To our death list of men known in science we have to add the names of John Cordreaux, an English ornithologist, who was eminent as a student, for thirty-six years, of bird migrations, and was secretary of the British Association's committee on that subject, at Great Cotes House, Lincolnshire, England, August 1st, in his sixty-ninth year; he was author of a book on the Birds of the Humber District, and of numerous contributions to The Zoölogist and The Ibis; Gaston Tissandier, founder, and editor for more than twenty years, of the French scientific journal La Nature, at Paris, August 30th, in his fifty-seventh year; besides his devotion to his journal, he was greatly interested in aërial navigation, to which he devoted much time and means in experiments, and was a versatile author of popular books touching various departments of science; Judge Charles P. Daly, of New York, who, as president for thirty-six years of the American Geographical Society, contributed very largely to the encouragement and progress of geographical study in the United States, September 19th, in his eighty-fourth year; he was an honorary member of the Royal Geographical Society of London, of the Berlin Geographical Society, and of the Imperial Geographical Society of Russia; he was a judge of the Court of Common Pleas of New York from 1844 to 1858, and after that chief justice of the same court continuously for twenty-seven years, and was besides, a publicist of high reputation, whose opinion and advice were sought by men charged with responsibility concerning them on many important State and national questions; Henri Lévègne de Vilmorin, first vice-president of the Paris School of Horticulture; O. G. Jones, Physics Master of the City of London School, from an accident on the Dent Blanche, Alps, August 30th; Ambrose A. P. Stewart, formerly instructor in chemistry in the Lawrence Scientific School, and afterward Professor of Chemistry in the Pennsylvania State College and in the University of Illinois, at Lincoln, Neb., September 13th; Dr.

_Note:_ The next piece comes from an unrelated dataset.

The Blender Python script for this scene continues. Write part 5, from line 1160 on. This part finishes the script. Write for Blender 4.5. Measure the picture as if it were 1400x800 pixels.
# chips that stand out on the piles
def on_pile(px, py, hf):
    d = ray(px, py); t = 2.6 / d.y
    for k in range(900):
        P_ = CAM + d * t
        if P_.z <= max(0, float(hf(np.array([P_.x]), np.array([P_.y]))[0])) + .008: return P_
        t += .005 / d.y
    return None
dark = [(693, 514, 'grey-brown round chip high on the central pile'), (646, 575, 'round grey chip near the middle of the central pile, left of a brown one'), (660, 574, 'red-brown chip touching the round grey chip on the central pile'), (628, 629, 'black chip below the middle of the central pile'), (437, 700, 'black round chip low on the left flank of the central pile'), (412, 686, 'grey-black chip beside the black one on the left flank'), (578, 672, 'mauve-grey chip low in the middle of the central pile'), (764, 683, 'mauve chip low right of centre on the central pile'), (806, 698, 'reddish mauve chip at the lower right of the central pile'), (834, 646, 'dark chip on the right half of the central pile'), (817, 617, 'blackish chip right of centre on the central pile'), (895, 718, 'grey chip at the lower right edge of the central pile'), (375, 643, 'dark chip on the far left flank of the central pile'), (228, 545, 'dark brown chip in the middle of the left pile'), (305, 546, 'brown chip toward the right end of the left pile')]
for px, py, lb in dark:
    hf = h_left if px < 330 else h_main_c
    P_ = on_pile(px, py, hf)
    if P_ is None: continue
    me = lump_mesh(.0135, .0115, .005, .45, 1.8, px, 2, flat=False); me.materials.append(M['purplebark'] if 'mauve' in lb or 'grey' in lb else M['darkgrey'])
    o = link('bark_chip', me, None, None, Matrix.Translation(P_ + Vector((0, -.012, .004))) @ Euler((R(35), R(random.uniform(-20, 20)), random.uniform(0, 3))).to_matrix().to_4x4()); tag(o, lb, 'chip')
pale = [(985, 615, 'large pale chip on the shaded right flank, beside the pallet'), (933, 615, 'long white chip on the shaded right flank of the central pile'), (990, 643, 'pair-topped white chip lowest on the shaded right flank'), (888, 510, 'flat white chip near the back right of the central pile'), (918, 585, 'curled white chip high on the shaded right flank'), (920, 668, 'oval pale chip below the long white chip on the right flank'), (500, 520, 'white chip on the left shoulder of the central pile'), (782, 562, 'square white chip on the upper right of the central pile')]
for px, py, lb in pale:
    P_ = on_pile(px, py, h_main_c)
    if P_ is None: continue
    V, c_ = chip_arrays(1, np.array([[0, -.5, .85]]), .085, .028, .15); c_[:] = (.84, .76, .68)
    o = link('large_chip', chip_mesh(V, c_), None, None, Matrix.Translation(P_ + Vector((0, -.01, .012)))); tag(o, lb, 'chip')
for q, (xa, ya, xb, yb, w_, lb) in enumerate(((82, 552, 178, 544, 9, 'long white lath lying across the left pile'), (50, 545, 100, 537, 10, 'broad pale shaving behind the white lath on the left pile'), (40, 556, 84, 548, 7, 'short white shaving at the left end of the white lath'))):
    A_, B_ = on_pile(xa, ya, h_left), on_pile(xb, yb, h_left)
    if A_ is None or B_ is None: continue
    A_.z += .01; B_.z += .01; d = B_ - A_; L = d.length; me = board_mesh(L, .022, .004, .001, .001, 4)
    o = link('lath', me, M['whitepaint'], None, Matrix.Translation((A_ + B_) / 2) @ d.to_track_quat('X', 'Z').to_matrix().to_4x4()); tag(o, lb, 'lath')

Charles Fayette Taylor, founder of the New York Orthopedic Dispensary, and author of articles in the Popular Science Monthly on Bodily Conditions as related to Mental States (vol. xv), Gofio, Food, and Physique (vol. xxxi), and Climate and Health (vol. xlvii), and of books relating to his special vocation, died in Los Angeles, Cal., January 25th, in his seventy-second year.

Efforts are making for the formation of a Soppitt Memorial Library of Mycological Literature, to be presented to the Yorkshire (England) Naturalists' Union as a memorial of the services rendered to mycological science and to Yorkshire natural history generally, by the late Mr. H. T. Soppitt.

The United States Department of Agriculture has published, for general information and in order to develop a wider interest in the subject, the History and Present Status of Instruction in Cooking in the Public Schools of New York City, by Mrs. Louise E. Hogan, to which an introduction is furnished by A. C. True, Ph. D.

The United States Weather Bureau publishes a paper On Lightning and Electricity in the Air, by Alexander G. McAdie, representing the present knowledge on the subject, and, as supplementary to it or forming a second part. Loss of Life and Property by Electricity, by Alfred J. Henry.

A gift of one thousand dollars has been made to the research fund of the American Association for the Advancement of Science by Mr. Emerson McMillin, of New York.